Due to a series of clerical errors, there is exactly one typo (an extra letter, a removed letter, or an altered letter) in the name of every department at the University of Chicago. Oops! Describe your new intended major. Why are you interested in it and what courses or areas of focus within it might you want to explore? Potential options include Commuter Science, Bromance Languages and Literatures, Pundamentals: Issues and Texts, Ant History… a full list of unmodified majors ready for your editor’s eye is available here: https://collegeadmissions.uchicago.edu/academics/majors-minors.
So the obvious place to start would be with your actual interest area–take me; I would have been looking at things like Comparative Literature; hmmm . . .

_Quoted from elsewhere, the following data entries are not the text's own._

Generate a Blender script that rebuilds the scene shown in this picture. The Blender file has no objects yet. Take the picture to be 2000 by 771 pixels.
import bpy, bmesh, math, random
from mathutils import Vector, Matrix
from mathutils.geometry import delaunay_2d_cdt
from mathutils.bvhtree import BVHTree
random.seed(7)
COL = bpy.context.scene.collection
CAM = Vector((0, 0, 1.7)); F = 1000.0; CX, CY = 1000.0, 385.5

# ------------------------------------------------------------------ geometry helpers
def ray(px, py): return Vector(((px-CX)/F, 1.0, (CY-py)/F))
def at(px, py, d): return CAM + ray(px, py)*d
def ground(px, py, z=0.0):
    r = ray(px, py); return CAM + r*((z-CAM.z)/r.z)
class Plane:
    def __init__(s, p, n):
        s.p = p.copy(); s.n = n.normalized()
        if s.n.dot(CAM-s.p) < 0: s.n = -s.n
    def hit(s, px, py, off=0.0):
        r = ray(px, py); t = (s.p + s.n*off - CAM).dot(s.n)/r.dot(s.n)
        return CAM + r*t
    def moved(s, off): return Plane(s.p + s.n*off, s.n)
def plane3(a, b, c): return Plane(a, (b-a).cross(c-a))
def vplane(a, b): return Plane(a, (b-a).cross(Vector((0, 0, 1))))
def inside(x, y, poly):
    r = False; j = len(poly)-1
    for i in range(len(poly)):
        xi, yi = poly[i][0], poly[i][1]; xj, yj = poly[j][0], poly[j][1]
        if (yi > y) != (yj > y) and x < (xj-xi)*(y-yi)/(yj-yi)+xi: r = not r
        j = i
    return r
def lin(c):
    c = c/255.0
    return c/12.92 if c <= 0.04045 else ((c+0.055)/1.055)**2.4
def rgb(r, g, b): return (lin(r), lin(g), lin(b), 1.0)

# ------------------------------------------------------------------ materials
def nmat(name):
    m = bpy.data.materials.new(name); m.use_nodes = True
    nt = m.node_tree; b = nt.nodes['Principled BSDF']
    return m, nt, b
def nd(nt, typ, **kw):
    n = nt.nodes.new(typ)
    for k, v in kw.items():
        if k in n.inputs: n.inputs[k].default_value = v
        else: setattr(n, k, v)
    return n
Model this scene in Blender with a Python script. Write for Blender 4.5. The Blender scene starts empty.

Comparative Bitterature? The knowledge and Study of all things bitter, from the best espresso sourced from a tribe of failed hipsters who now populate a long-lost South American coffee plantation, producing the deepest, darkest bitterest espresso ever known to man; to the bitter souls of internet trolls or the sense of defeat experienced by ex-presidential candidates.
Notice that in changing the majors via a typo, you are, in fact, inventing your own major, so you do not have to actually look at any subject you are interested in. Look for the words you can change in interesting ways–and that is the obvious intention of this prompt: to test your spirit of invention.
I will leave it at that, other than to add that I would conclude my essay on Comparative Bitterature by explaining the purpose of my created major: Comparative Biterature aims to reacquaint the cotton-candy culture of my own country, the U. S. of A, with the benefits of the bitter, which my tai chi master taught me when he said, as I stayed down in a full horse-stance squat, “You must eat bitter before you appreciate sweet. Which is why you will hold build up enough strength to hold that horse stance for 15 minutes before I teach you the next form . . . Ouch.